**Your goal**
Copy the lines below as they are; omit the images they contain.
>> Start
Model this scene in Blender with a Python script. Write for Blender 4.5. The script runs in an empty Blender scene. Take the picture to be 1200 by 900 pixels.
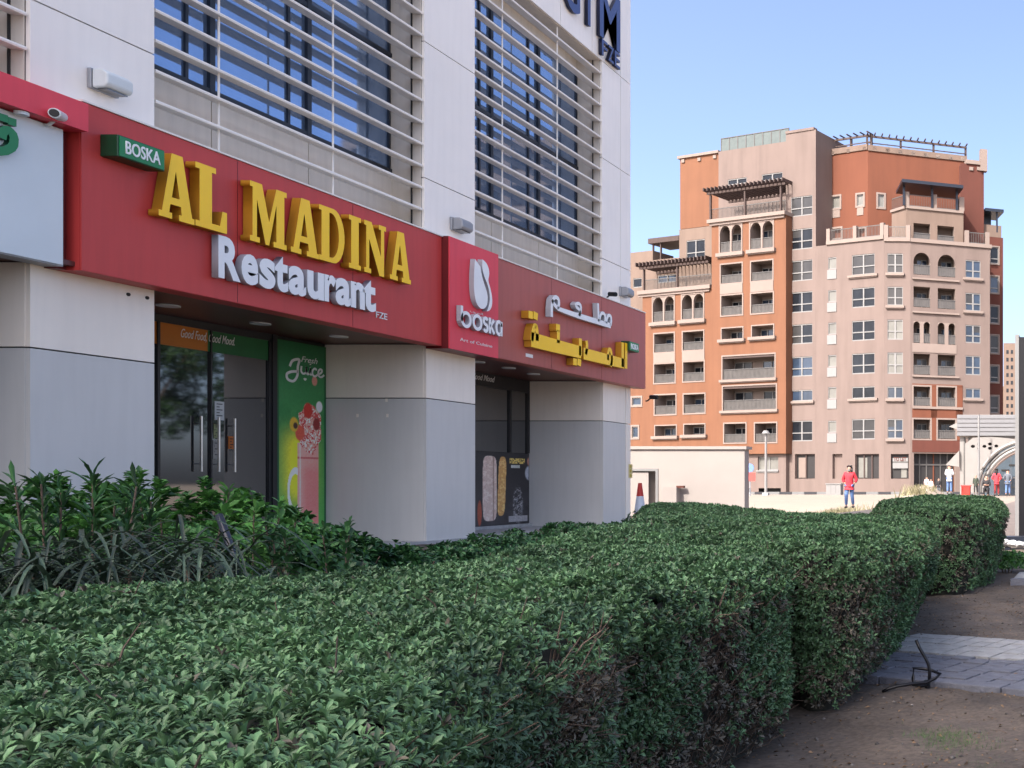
import bpy, math, random
import numpy as np
from mathutils import Vector, Matrix
R = math.radians
rng = np.random.default_rng(7); random.seed(7)
sc = bpy.context.scene
C = sc.collection
# ------------------------------------------------------------------ camera
E = 1.6                      # eye height above the dirt by the hedge
U0, V0, F = 1290.0, 568.0, 1150.0   # measured on the 1200 x 900 photograph
cam = bpy.data.cameras.new('camera'); co = bpy.data.objects.new('camera', cam); C.objects.link(co)
co.location = (0, 0, E); co.rotation_euler = (R(90), 0, 0)
cam.sensor_width = 36; cam.lens = F / 1200 * 36
cam.shift_x = -(U0 - 600) / 1200; cam.shift_y = (V0 - 450) / 1200
cam.clip_start = .05; cam.clip_end = 5000
sc.camera = co
# ------------------------------------------------------------------ light
SUN = Vector((.45, 1, -1.05)).normalized()
w = bpy.data.worlds.new('World'); sc.world = w; w.use_nodes = True
nt = w.node_tree; bg = nt.nodes['Background']
sky = nt.nodes.new('ShaderNodeTexSky'); sky.sky_type = 'NISHITA'; sky.sun_disc = False
sky.sun_elevation = math.asin(-SUN.z); sky.sun_rotation = math.atan2(-SUN.x, -SUN.y) % (2 * math.pi)
sky.air_density = .5; sky.dust_density = 4; sky.ozone_density = 1.0
nt.links.new(sky.outputs[0], bg.inputs[0]); bg.inputs[1].default_value = .135
sl = bpy.data.lights.new('sun', 'SUN'); sl.energy = 2.1; sl.angle = R(.5); sl.color = (1, .95, .89)
so = bpy.data.objects.new('sun', sl); C.objects.link(so)
so.rotation_euler = SUN.to_track_quat('-Z', 'Y').to_euler(); so.location = (-20, -30, 50)
sc.view_settings.view_transform = 'Standard'; sc.view_settings.look = 'None'
sc.view_settings.exposure = 1.98; sc.view_settings.gamma = 1; sc.view_settings.use_curve_mapping = False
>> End
**Reply**
Model this scene in Blender with a Python script. Write for Blender 4.5. The script runs in an empty Blender scene. Take the picture to be 1200 by 900 pixels.
import bpy, math, random
import numpy as np
from mathutils import Vector, Matrix
R = math.radians
rng = np.random.default_rng(7); random.seed(7)
sc = bpy.context.scene
C = sc.collection
# ------------------------------------------------------------------ camera
E = 1.6                      # eye height above the dirt by the hedge
U0, V0, F = 1290.0, 568.0, 1150.0   # measured on the 1200 x 900 photograph
cam = bpy.data.cameras.new('camera'); co = bpy.data.objects.new('camera', cam); C.objects.link(co)
co.location = (0, 0, E); co.rotation_euler = (R(90), 0, 0)
cam.sensor_width = 36; cam.lens = F / 1200 * 36
cam.shift_x = -(U0 - 600) / 1200; cam.shift_y = (V0 - 450) / 1200
cam.clip_start = .05; cam.clip_end = 5000
sc.camera = co
# ------------------------------------------------------------------ light
SUN = Vector((.45, 1, -1.05)).normalized()
w = bpy.data.worlds.new('World'); sc.world = w; w.use_nodes = True
nt = w.node_tree; bg = nt.nodes['Background']
sky = nt.nodes.new('ShaderNodeTexSky'); sky.sky_type = 'NISHITA'; sky.sun_disc = False
sky.sun_elevation = math.asin(-SUN.z); sky.sun_rotation = math.atan2(-SUN.x, -SUN.y) % (2 * math.pi)
sky.air_density = .5; sky.dust_density = 4; sky.ozone_density = 1.0
nt.links.new(sky.outputs[0], bg.inputs[0]); bg.inputs[1].default_value = .135
sl = bpy.data.lights.new('sun', 'SUN'); sl.energy = 2.1; sl.angle = R(.5); sl.color = (1, .95, .89)
so = bpy.data.objects.new('sun', sl); C.objects.link(so)
so.rotation_euler = SUN.to_track_quat('-Z', 'Y').to_euler(); so.location = (-20, -30, 50)
sc.view_settings.view_transform = 'Standard'; sc.view_settings.look = 'None'
sc.view_settings.exposure = 1.98; sc.view_settings.gamma = 1; sc.view_settings.use_curve_mapping = False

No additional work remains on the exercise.